Given data ::
◇ ◇ ◇ ◇ ◇

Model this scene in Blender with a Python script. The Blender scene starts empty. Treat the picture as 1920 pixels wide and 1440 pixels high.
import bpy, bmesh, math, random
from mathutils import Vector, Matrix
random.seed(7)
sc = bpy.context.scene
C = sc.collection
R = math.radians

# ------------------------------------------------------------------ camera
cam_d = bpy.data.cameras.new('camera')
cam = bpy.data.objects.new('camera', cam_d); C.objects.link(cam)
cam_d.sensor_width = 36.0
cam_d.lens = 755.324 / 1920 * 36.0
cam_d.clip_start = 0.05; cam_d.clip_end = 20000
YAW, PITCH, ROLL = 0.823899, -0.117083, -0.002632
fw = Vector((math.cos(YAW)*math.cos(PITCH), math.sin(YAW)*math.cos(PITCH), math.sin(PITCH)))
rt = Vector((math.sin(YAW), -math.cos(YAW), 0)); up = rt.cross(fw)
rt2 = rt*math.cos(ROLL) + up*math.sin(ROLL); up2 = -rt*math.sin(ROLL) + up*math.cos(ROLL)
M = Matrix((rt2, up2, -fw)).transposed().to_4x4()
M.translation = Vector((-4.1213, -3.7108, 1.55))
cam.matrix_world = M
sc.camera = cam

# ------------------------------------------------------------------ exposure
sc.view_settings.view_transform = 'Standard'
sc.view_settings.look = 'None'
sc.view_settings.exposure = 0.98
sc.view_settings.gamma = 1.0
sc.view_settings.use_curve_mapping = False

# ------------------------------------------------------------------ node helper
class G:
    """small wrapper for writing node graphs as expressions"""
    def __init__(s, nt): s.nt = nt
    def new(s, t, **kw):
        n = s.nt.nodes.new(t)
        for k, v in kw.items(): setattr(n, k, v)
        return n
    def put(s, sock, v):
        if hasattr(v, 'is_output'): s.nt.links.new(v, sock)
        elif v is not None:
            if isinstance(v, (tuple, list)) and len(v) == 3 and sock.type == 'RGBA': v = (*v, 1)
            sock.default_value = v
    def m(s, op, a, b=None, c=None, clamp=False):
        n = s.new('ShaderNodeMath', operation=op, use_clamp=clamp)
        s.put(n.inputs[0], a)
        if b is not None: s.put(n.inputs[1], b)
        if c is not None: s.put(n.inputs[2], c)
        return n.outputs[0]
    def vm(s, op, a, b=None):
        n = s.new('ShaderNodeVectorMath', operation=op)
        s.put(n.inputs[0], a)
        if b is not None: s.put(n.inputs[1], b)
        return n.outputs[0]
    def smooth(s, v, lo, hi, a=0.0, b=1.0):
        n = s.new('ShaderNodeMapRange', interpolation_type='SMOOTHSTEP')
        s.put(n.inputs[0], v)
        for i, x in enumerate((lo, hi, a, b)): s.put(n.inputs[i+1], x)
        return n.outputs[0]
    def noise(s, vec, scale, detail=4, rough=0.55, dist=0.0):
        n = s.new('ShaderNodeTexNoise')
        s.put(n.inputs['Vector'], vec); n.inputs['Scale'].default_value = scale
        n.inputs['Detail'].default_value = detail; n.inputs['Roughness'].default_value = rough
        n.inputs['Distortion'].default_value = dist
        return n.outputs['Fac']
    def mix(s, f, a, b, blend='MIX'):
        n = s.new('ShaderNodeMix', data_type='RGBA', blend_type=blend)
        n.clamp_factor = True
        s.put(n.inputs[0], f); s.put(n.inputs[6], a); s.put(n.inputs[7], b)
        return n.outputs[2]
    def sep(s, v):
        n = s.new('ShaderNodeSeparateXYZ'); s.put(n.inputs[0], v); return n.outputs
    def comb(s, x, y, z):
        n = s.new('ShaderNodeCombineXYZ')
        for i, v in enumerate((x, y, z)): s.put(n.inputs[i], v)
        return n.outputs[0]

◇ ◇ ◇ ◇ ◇

What you have to do :: Emit, unaltered, the lines from the top of the listing down through the line that holds "sc.camera = cam"; emit nothing else.

Completed exercise ::
Model this scene in Blender with a Python script. The Blender scene starts empty. Treat the picture as 1920 pixels wide and 1440 pixels high.
import bpy, bmesh, math, random
from mathutils import Vector, Matrix
random.seed(7)
sc = bpy.context.scene
C = sc.collection
R = math.radians

# ------------------------------------------------------------------ camera
cam_d = bpy.data.cameras.new('camera')
cam = bpy.data.objects.new('camera', cam_d); C.objects.link(cam)
cam_d.sensor_width = 36.0
cam_d.lens = 755.324 / 1920 * 36.0
cam_d.clip_start = 0.05; cam_d.clip_end = 20000
YAW, PITCH, ROLL = 0.823899, -0.117083, -0.002632
fw = Vector((math.cos(YAW)*math.cos(PITCH), math.sin(YAW)*math.cos(PITCH), math.sin(PITCH)))
rt = Vector((math.sin(YAW), -math.cos(YAW), 0)); up = rt.cross(fw)
rt2 = rt*math.cos(ROLL) + up*math.sin(ROLL); up2 = -rt*math.sin(ROLL) + up*math.cos(ROLL)
M = Matrix((rt2, up2, -fw)).transposed().to_4x4()
M.translation = Vector((-4.1213, -3.7108, 1.55))
cam.matrix_world = M
sc.camera = cam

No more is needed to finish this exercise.